4897337The government mistakenly published a detailed list of the nation's civilian nuclear sites online, sparking an flurry of debate on how dangerous the breach really was before it was reported and called into question by the New York Times, and subsequently yanked.

The 266-page report was marked "highly confidential," and listed the many sites across the country which comprise the civilian nuclear power network — and some weapons testing locations — but not, according to the Times, any sensitive information on military programs or the security systems in place to protect the nuclear sites.

Some nuclear experts commented online that the breach didn't represent any significant threat to security, as most of the information detailed was already available, and none of it was classified.

However, nuclear proliferation expert David Albright told the newspaper the published list could have offered "thieves or terrorists inside information that can help them seize the material, which is why that kind of data is not given out."

John M. Deutch, a former central intelligence director and deputy secretary of defense who now teaches at MIT, seemed less worried in his remarks to The Times, saying "screw-ups" like this happen from time to time.

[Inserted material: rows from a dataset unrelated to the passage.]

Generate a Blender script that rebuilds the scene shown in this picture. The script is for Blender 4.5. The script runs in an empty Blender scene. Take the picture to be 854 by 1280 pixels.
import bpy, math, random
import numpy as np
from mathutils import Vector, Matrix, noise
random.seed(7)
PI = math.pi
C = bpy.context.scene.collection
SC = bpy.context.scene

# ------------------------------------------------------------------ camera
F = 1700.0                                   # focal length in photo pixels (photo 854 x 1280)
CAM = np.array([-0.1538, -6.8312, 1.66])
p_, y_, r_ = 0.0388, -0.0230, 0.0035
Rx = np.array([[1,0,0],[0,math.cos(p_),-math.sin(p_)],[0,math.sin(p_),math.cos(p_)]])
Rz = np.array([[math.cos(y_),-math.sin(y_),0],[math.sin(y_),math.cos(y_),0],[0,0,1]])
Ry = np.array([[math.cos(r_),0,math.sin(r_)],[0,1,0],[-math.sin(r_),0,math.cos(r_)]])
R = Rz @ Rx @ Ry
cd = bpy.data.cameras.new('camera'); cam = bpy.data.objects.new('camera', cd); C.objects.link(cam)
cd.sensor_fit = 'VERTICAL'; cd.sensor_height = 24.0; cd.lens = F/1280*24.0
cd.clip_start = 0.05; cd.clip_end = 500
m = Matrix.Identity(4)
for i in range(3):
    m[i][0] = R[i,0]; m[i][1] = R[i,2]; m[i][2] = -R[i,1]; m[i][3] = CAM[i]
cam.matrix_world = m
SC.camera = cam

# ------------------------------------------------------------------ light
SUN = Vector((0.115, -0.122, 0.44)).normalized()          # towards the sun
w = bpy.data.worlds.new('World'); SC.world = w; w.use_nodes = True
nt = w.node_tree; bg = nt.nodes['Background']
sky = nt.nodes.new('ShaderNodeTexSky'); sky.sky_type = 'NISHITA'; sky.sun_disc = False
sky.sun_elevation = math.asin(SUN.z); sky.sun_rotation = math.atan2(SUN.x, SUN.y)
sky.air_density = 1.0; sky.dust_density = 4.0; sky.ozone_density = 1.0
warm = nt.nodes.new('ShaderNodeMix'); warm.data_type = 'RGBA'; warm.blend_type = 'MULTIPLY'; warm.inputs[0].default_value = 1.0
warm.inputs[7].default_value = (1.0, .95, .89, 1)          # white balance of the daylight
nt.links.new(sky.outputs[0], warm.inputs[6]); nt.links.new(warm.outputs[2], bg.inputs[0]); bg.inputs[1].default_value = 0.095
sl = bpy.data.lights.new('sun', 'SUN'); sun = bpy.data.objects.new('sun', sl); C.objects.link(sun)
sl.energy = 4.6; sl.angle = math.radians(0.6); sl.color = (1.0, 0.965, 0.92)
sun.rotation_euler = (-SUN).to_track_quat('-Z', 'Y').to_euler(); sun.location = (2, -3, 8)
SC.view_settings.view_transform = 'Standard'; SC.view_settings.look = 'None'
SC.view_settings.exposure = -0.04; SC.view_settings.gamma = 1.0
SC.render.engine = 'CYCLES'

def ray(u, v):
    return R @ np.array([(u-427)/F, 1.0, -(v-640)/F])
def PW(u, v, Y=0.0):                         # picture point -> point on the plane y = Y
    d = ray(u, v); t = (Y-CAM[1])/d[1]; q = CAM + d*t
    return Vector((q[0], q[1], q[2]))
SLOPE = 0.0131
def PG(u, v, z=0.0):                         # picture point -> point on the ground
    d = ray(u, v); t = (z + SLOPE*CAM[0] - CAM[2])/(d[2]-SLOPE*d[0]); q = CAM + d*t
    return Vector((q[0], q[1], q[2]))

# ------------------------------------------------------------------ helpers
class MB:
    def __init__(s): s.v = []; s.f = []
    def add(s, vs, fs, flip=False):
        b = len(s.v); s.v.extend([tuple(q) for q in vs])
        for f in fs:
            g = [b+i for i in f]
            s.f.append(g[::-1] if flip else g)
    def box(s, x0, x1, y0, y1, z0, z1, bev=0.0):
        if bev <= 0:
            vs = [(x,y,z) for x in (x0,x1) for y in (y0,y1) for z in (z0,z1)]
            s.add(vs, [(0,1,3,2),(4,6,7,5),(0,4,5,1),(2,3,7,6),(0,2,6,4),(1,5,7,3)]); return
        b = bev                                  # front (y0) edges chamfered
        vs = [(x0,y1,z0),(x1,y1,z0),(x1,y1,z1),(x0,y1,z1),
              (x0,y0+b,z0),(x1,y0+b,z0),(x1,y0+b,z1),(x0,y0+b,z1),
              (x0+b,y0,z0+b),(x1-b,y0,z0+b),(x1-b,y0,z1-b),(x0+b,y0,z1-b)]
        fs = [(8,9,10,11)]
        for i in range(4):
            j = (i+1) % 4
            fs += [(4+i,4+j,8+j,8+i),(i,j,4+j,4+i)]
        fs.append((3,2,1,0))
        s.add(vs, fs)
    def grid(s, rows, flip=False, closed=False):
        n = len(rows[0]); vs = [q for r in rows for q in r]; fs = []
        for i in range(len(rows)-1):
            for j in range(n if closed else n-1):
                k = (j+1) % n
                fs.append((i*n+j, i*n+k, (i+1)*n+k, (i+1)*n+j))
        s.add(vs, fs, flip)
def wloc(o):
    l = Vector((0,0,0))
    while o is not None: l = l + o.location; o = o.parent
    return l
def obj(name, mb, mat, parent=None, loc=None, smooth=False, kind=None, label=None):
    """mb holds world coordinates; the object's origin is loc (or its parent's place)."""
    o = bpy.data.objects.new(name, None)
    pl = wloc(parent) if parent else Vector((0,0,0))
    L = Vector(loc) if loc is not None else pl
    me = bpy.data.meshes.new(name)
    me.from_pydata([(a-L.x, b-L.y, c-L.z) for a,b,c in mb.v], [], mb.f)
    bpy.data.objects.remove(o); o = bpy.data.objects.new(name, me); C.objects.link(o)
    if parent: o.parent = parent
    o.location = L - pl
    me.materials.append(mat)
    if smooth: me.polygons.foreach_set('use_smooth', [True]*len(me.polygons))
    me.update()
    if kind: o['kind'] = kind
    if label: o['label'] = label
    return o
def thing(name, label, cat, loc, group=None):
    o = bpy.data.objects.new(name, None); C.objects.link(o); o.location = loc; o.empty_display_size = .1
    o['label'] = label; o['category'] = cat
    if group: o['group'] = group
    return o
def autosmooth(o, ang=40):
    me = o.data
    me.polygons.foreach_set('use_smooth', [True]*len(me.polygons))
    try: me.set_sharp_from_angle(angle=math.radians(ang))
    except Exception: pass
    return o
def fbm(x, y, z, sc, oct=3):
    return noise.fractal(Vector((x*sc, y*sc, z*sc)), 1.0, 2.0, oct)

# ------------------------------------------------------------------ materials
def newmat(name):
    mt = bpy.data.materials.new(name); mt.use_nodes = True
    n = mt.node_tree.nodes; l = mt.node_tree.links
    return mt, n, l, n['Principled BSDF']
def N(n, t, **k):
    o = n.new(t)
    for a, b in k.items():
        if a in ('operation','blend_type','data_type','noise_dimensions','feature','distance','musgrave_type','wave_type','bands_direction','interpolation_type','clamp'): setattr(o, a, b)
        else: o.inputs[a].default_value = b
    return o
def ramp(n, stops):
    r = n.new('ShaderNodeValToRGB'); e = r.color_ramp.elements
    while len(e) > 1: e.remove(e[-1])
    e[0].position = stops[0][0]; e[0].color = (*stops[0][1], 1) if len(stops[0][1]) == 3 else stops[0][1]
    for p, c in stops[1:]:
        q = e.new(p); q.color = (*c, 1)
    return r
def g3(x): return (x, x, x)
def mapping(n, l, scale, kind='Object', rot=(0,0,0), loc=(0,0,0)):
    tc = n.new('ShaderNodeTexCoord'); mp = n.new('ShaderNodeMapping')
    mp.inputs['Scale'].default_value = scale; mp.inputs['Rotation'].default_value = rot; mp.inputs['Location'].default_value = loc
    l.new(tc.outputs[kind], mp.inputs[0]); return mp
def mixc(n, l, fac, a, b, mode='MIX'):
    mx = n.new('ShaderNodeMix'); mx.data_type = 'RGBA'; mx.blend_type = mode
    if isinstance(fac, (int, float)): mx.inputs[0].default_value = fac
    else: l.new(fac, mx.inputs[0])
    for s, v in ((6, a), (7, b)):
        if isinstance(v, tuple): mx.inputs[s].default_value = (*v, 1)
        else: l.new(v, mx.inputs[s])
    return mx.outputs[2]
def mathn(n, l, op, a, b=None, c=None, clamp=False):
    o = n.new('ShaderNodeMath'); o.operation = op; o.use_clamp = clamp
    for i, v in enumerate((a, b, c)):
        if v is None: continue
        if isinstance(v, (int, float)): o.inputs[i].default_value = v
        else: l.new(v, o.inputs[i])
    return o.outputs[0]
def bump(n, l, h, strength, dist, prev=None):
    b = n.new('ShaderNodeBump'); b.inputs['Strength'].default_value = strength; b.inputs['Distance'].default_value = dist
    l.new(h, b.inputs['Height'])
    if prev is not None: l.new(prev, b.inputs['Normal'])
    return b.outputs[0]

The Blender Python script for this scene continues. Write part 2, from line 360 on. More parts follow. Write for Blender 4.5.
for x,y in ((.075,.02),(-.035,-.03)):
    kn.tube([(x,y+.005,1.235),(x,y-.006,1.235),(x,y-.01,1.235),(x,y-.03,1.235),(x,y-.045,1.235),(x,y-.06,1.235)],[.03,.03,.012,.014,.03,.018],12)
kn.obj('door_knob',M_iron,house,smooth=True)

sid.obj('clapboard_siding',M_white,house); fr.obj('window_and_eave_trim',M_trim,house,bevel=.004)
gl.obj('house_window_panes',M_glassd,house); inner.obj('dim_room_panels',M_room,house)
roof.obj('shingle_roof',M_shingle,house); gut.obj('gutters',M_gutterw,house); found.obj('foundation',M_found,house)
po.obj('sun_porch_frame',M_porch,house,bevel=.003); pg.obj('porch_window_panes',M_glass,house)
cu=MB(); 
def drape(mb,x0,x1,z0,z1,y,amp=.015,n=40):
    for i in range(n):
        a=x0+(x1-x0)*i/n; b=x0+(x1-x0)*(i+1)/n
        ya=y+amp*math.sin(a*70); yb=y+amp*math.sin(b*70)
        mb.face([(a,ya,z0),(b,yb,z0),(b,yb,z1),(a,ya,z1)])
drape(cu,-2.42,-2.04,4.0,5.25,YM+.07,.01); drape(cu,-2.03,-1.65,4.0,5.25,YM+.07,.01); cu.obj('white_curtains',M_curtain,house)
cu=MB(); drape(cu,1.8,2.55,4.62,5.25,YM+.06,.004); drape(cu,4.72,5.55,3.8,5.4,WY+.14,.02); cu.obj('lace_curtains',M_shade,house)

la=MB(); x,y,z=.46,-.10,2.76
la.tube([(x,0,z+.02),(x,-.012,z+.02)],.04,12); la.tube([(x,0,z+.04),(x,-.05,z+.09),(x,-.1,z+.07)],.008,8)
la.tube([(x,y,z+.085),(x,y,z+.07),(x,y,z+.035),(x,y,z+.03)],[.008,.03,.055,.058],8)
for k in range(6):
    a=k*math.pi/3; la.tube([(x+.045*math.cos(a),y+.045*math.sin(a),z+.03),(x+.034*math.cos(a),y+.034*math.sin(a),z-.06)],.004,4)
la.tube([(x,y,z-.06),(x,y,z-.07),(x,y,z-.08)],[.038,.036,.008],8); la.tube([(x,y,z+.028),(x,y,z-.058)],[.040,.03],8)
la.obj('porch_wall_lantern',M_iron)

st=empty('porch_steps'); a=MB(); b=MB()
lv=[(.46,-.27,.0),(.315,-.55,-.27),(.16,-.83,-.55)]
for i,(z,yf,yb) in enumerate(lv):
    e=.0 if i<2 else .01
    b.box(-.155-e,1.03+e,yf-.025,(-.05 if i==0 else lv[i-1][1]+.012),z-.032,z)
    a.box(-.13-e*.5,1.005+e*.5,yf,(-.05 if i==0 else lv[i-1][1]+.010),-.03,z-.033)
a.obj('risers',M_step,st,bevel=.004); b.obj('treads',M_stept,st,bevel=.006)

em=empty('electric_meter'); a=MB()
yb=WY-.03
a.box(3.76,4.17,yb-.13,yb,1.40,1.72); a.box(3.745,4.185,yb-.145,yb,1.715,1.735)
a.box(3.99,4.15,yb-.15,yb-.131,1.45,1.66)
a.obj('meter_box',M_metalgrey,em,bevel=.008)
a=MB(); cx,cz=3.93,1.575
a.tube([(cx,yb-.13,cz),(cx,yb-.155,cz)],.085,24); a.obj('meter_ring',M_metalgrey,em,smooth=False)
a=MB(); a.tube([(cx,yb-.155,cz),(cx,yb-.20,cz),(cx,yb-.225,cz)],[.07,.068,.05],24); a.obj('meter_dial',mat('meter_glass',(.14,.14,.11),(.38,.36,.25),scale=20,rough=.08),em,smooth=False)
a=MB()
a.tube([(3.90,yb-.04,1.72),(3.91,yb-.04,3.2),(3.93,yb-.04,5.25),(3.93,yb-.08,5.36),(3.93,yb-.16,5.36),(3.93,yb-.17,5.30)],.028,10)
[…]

"It's going further than I would have gone but doesn't look like a serious breach," he told the paper.

The report was complied on the orders of the Obama administration and was to be handed over to the United Nations' nuclear watchdog later this year — part of an effort by Washington to share more information on atomic energy with the world in hopes that other countries, including Iran, might do the same.

A spokesman for the Government Printing Office, which posted the report on its Web site, told The Times it "produced" the document "under normal operating procedures," but then removed it pending a review.

The blunder, which is now being investigated by multiple parties in Washington, was a bit more generous with government information than President Obama likely had in mind.